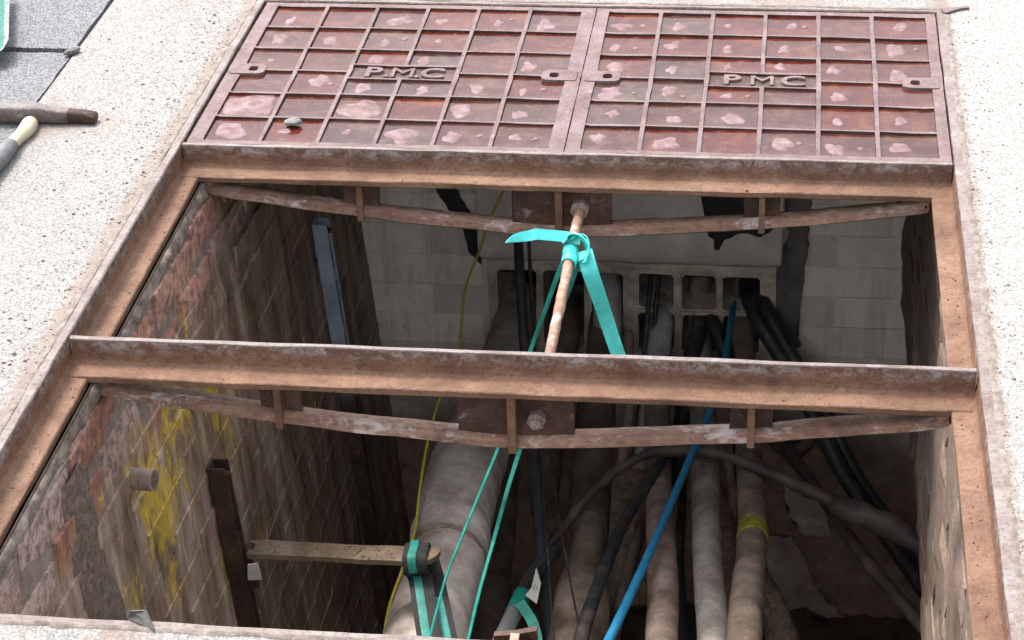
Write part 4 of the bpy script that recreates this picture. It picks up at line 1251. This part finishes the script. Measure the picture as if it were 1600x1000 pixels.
cable('cable', [(0.529, 0.101, -1.000, 0.0106), (0.567, 0.158, -0.970, 0.0106), (0.603, 0.215, -0.940, 0.0107), (0.644, 0.279, -0.910, 0.0108), (0.695, 0.362, -0.890, 0.0109), (0.756, 0.409, -0.870, 0.0110), (0.821, 0.442, -0.870, 0.0117), (0.922, 0.442, -0.880, 0.0117), (1.014, 0.418, -0.900, 0.0129), (1.089, 0.391, -0.920, 0.0141), (1.143, 0.370, -0.930, 0.0160), (1.165, 0.349, -0.930, 0.0223), (1.205, 0.330, -0.935, 0.0247), (1.261, 0.300, -0.940, 0.0233), (1.310, 0.268, -0.950, 0.0213), (1.377, 0.234, -0.970, 0.0186)], M_grimy, 'long dark brown cable arching over the others to a lumpy joint at the right wall', n=9, rough=0.006, fr=30)

cable('cable', [(0.811, 0.492, -0.900, 0.0099), (0.773, 0.349, -0.900, 0.0109), (0.738, 0.223, -0.900, 0.0119), (0.717, -0.038, -0.840, 0.0124), (0.704, -0.253, -0.800, 0.0134), (0.700, -0.461, -0.780, 0.0138)], M_cblack, 'dusty black cable slanting down left in front of the jointed duct')
cable('cable', [(0.798, 0.577, -0.980, 0.0094), (0.772, 0.397, -0.980, 0.0104), (0.755, 0.240, -0.980, 0.0114), (0.742, 0.052, -0.980, 0.0122), (0.736, -0.142, -0.980, 0.0129)], M_brown2, 'thin dull cable slanting left just behind the blue cable')
cable('blue_cable', [(0.928, 1.050, -0.861, 0.0065), (0.921, 0.980, -0.855, 0.0071), (0.912, 0.800, -0.864, 0.0073), (0.892, 0.596, -0.860, 0.0077), (0.862, 0.423, -0.860, 0.0081), (0.827, 0.187, -0.840, 0.0080), (0.801, -0.027, -0.800, 0.0082), (0.774, -0.200, -0.780, 0.0085), (0.749, -0.336, -0.770, 0.0087), (0.710, -0.505, -0.770, 0.0089)], M_blue, 'bright blue cable crossing the pit from the right ducts', rough=0.0006)
# black cables on the right
cable('cable', [(0.939, 1.120, -0.833, 0.0168), (0.972, 0.970, -0.847, 0.0192), (1.044, 0.900, -0.935, 0.0191), (1.109, 0.840, -1.027, 0.0183), (1.169, 0.780, -1.120, 0.0176), (1.225, 0.740, -1.191, 0.0176), (1.321, 0.700, -1.312, 0.0190), (1.404, 0.680, -1.433, 0.0192)], M_cblack, 'left of two black cables dropping from the rightmost duct to the right wall', n=9)
cable('cable', [(0.965, 1.120, -0.832, 0.0146), (0.995, 0.970, -0.830, 0.0163), (1.060, 0.900, -0.917, 0.0162), (1.132, 0.860, -1.022, 0.0156), (1.203, 0.800, -1.140, 0.0141), (1.284, 0.760, -1.245, 0.0142), (1.358, 0.720, -1.342, 0.0142)], M_cblack, 'right of two black cables dropping from the rightmost duct to the right wall', n=9)
cable('cable', [(0.854, 1.080, -0.881, 0.0175), (0.848, 0.980, -0.891, 0.0187), (0.832, 0.897, -0.950, 0.0199), (0.821, 0.812, -1.040, 0.0198), (0.815, 0.648, -1.100, 0.0194)], M_cblack, 'black cable leaving the fifth lower duct straight down', n=8)
cable('cable', [(0.860, 1.080, -0.880, 0.0175), (0.879, 0.980, -0.881, 0.0172), (0.920, 0.917, -0.950, 0.0185), (0.944, 0.848, -1.040, 0.0185), (0.959, 0.689, -1.120, 0.0181)], M_cblack, 'black cable forking right out of the fifth lower duct', n=8)
for k, (dx, w, lab) in enumerate(((0, 8, 'thin black cord hanging in the fourth duct, left of its twin'), (12, 8, 'thin black cord hanging in the fourth duct, right of its twin'))):
    cable('cord', [(0.738, 1.030, -0.767, 0.0057), (0.736, 0.970, -0.823, 0.0057), (0.730, 0.930, -0.924, 0.0057), (0.722, 0.880, -1.054, 0.0058), (0.706, 0.800, -1.209, 0.0058)] if k == 0 else [(0.758, 1.030, -0.766, 0.0057), (0.753, 0.970, -0.823, 0.0057), (0.746, 0.930, -0.924, 0.0057), (0.737, 0.880, -1.053, 0.0057), (0.725, 0.800, -1.208, 0.0058)], M_cblack, lab, 'cord', rough=0.0003)
cable('grey_duct', [(0.762, 1.060, -0.890, 0.0262), (0.764, 0.985, -0.880, 0.0273), (0.761, 0.900, -0.930, 0.0270), (0.752, 0.780, -0.990, 0.0253), (0.746, 0.627, -1.040, 0.0247)], M_greycable, 'pale grey plastic duct bending out of the fourth lower opening', n=8)
cable('grey_duct', [(0.633, 1.080, -0.806, 0.0320), (0.643, 0.985, -0.852, 0.0331), (0.644, 0.930, -0.928, 0.0330), (0.645, 0.847, -0.970, 0.0327)], M_greycable, 'dull grey duct filling the third opening, ending above the jointed duct')
cable('cable', [(0.539, 1.080, -0.893, 0.0294), (0.547, 0.985, -0.922, 0.0305), (0.542, 0.900, -0.990, 0.0302), (0.536, 0.754, -1.050, 0.0297), (0.539, 0.558, -1.120, 0.0302)], M_brown2, 'dull brown cable leaving the second opening behind the tie rod', n=8)
cable('cable', [(1.137, 0.970, -1.091, 0.0189), (1.083, 0.950, -1.184, 0.0205), (1.032, 0.950, -1.170, 0.0190), (0.993, 0.960, -1.091, 0.0174)], M_brown2, 'short bent brown cable end against the wall right of the taped cable', n=8)
cable('cable', [(0.691, 0.960, -0.902, 0.0101), (0.708, 0.782, -0.960, 0.0105), (0.707, 0.623, -0.990, 0.0109), (0.695, 0.426, -1.020, 0.0112), (0.702, 0.232, -1.040, 0.0115), (0.725, 0.022, -1.050, 0.0116), (0.740, -0.117, -1.060, 0.0113)], M_earthy, 'slim earthy cable between the jointed duct and the reddish brown cable', rough=0.002)
cable('cable', [(0.821, 0.703, -1.020, 0.0097), (0.836, 0.528, -1.050, 0.0101), (0.842, 0.328, -1.070, 0.0104), (0.863, 0.092, -1.080, 0.0105), (0.874, -0.081, -1.080, 0.0102)], M_cblack, 'slim dark cable in the gap right of the reddish brown cable', rough=0.001)
cable('cable', [(0.912, 0.608, -0.970, 0.0108), (0.934, 0.542, -0.990, 0.0114), (0.945, 0.483, -1.030, 0.0120), (0.937, 0.416, -1.080, 0.0119)], M_jute, 'short pale frayed cable end beside the top of the yellow taped cable', rough=0.004)
cable('cable', [(1.050, 0.741, -1.050, 0.0125), (1.097, 0.617, -1.040, 0.0136), (1.148, 0.491, -1.040, 0.0132), (1.205, 0.363, -1.050, 0.0142), (1.272, 0.242, -1.060, 0.0139), (1.343, 0.132, -1.080, 0.0136)], M_grimy, 'dark cable under the lumpy joint, running low to the right wall', rough=0.002)
# black hose and thin lines hanging down the middle
cable('hose', [(0.468, 0.800, -0.456, 0.0101), (0.477, 0.740, -0.506, 0.0100), (0.489, 0.660, -0.583, 0.0106), (0.510, 0.550, -0.702, 0.0118), (0.529, 0.461, -0.800, 0.0124), (0.550, 0.326, -0.820, 0.0127), (0.577, 0.171, -0.850, 0.0130), (0.598, 0.047, -0.880, 0.0133), (0.621, -0.083, -0.900, 0.0130), (0.649, -0.242, -0.920, 0.0126)], M_cblack, 'black hose hanging down the middle of the pit behind both beams', 'hose', rough=0.0006)
cable('cord', [(0.493, 0.780, -0.511, 0.0040), (0.506, 0.700, -0.604, 0.0040), (0.522, 0.600, -0.731, 0.0046), (0.559, 0.367, -0.800, 0.0026), (0.590, 0.158, -0.840, 0.0025), (0.618, -0.027, -0.840, 0.0024), (0.655, -0.277, -0.820, 0.0022)], M_cblack, 'thin dark cord hanging right beside the black hose', 'cord', rough=0)
cable('cord', [(0.549, 0.600, -0.823, 0.0023), (0.577, 0.383, -0.840, 0.0023), (0.616, 0.160, -0.840, 0.0022), (0.654, -0.045, -0.810, 0.0021), (0.695, -0.245, -0.800, 0.0020), (0.720, -0.384, -0.800, 0.0019)], M_cblack, 'thinnest dark cord crossing in front of the jointed duct', 'cord', rough=0)
cable('yellow_cord', [(0.446, 0.800, -0.462, 0.0027), (0.418, 0.740, -0.515, 0.0027), (0.402, 0.680, -0.559, 0.0027), (0.382, 0.600, -0.607, 0.0026), (0.385, 0.480, -0.666, 0.0026), (0.366, 0.325, -0.700, 0.0025), (0.361, 0.204, -0.720, 0.0028), (0.365, 0.080, -0.740, 0.0027), (0.372, -0.037, -0.760, 0.0029), (0.363, -0.133, -0.780, 0.0029), (0.353, -0.218, -0.800, 0.0031), (0.355, -0.302, -0.820, 0.0031)], M_yellow, 'thin yellow cord hanging from the far beam down past the bracket', 'cord', n=12, rough=0)

# black cable with steel ferrule, green tape and a tag
fe = empty('tagged_cable', (0.586, -0.180, -0.800), 'black cable end with bright steel ferrule, green tape and a written tag', 'cable')
pp = [(0.618, 0.086, -0.880, 0.0134), (0.603, 0.020, -0.860, 0.0132), (0.586, -0.059, -0.840, 0.0130), (0.579, -0.154, -0.820, 0.0132), (0.568, -0.265, -0.800, 0.0135), (0.557, -0.389, -0.780, 0.0131)]
bm = bmesh.new(); add_tube(bm, spline(pp, 8), 14, 0.001, 30); finish('jacket', bm, M_cblack, fe, smooth=True, sharp=60)
P = spline(pp, 8)
bm = bmesh.new(); add_tube(bm, [p[:3] + (p[3] * 1.12,) for p in P[26:37]], 16); finish('ferrule', bm, M_steel, fe, smooth=True, sharp=50)
bm = bmesh.new(); add_tube(bm, [p[:3] + (p[3] * 1.3,) for p in P[22:28]], 16, 0.002, 50); finish('tape_wrap', bm, M_teald, fe, smooth=True, sharp=50)
bm = bmesh.new()
tp = [(0.585, -0.197, -0.790), (0.598, -0.214, -0.795), (0.612, -0.237, -0.800), (0.621, -0.260, -0.810), (0.630, -0.297, -0.820)]
add_ribbon(bm, spline([p + (0.0095,) for p in tp], 6), (1, 0.3, 0.2), 0.001); finish('tape_tail', bm, M_teald, fe, smooth=True, sharp=50)
tg = [Vector(p) for p in ((0.601, -0.075, -0.800), (0.615, -0.124, -0.800), (0.614, -0.185, -0.800), (0.591, -0.161, -0.800), (0.599, -0.137, -0.800))]
cen = sum(tg, Vector()) / 5
nrm = Vector((0.1, -0.75, 0.65)).normalized()
bm = bmesh.new()
A = [bm.verts.new(p + nrm * 0.001) for p in tg]; B = [bm.verts.new(p - nrm * 0.001) for p in tg]
bm.faces.new(A); bm.faces.new(B[::-1])
for k in range(5): bm.faces.new((A[k], B[k], B[(k + 1) % 5], A[(k + 1) % 5]))
tgo = finish('tag', bm, M_white, fe)
bm = bmesh.new()
e1 = (tg[1] - tg[0]).normalized(); e2 = nrm.cross(e1).normalized()
for k in range(3):
    st_ = cen + e2 * (0.004 - 0.004 * k) - e1 * 0.010
    pth = [tuple(st_ + e1 * 0.0012 * i + e2 * 0.0011 * nz((i * 0.9, k * 3, 0)) + nrm * 0.0022) + (0.0004,) for i in range(17)]
    add_tube(bm, pth, 5)
finish('writing', bm, M_ink, tgo)

# frayed jute lashing hanging between the cables
bm = bmesh.new()
for i in range(150):
    t = random.random()
    x0_ = 0.0
    top = Vector((0.691, 0.528, -0.985)).lerp(Vector((0.763, 0.533, -0.985)), t)
    bot = Vector((0.716, 0.092, -1.020)).lerp(Vector((0.783, 0.118, -1.020)), t + random.uniform(-0.06, 0.06))
    n = 6
    pth = []
    for k in range(n + 1):
        q = top.lerp(bot, k / n * random.uniform(0.96, 1.0))
        q += Vector((0.006 * nz((k * 0.6, i * 1.3, 0)), 0.02 * nz((i, 1, 0), 1.1), 0.006 * nz((k * 0.6, 0, i * 1.7))))
        pth.append(tuple(q) + (0.0011,))
    add_tube(bm, pth, 4, caps=False)
o = finish('frayed_jute', bm, M_jute); tag(o, 'frayed brown jute strands hanging between the cables', 'jute', kind='stuff')

# ------------------------------------------------------------------ turquoise tape knotted on the rod
ty = empty('turquoise_tape', (0.696, -0.145, -0.092), 'turquoise flat tape knotted round the tie rod with loose tails', 'tape')
K = Vector((0.696, -0.163, -0.085))
def tape(name, pts, hw, wdir, parent=ty, mat=M_teal, th=0.0009, n=9):
    bm = bmesh.new()
    add_ribbon(bm, spline([tuple(p[:3]) + ((p[3] if len(p) > 3 else hw),) for p in pts], n), wdir, th)
    return finish(name, bm, mat, parent, smooth=True, sharp=50)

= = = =

- **PROBLEM STATEMENT**:
Without the pictures, return the listing above from its first line through the line that has "n=9, rough=0.006, fr=30)".

- **ANSWER TO THIS TASK**:
Write part 4 of the bpy script that recreates this picture. It picks up at line 1251. This part finishes the script. Measure the picture as if it were 1600x1000 pixels.
cable('cable', [(0.529, 0.101, -1.000, 0.0106), (0.567, 0.158, -0.970, 0.0106), (0.603, 0.215, -0.940, 0.0107), (0.644, 0.279, -0.910, 0.0108), (0.695, 0.362, -0.890, 0.0109), (0.756, 0.409, -0.870, 0.0110), (0.821, 0.442, -0.870, 0.0117), (0.922, 0.442, -0.880, 0.0117), (1.014, 0.418, -0.900, 0.0129), (1.089, 0.391, -0.920, 0.0141), (1.143, 0.370, -0.930, 0.0160), (1.165, 0.349, -0.930, 0.0223), (1.205, 0.330, -0.935, 0.0247), (1.261, 0.300, -0.940, 0.0233), (1.310, 0.268, -0.950, 0.0213), (1.377, 0.234, -0.970, 0.0186)], M_grimy, 'long dark brown cable arching over the others to a lumpy joint at the right wall', n=9, rough=0.006, fr=30)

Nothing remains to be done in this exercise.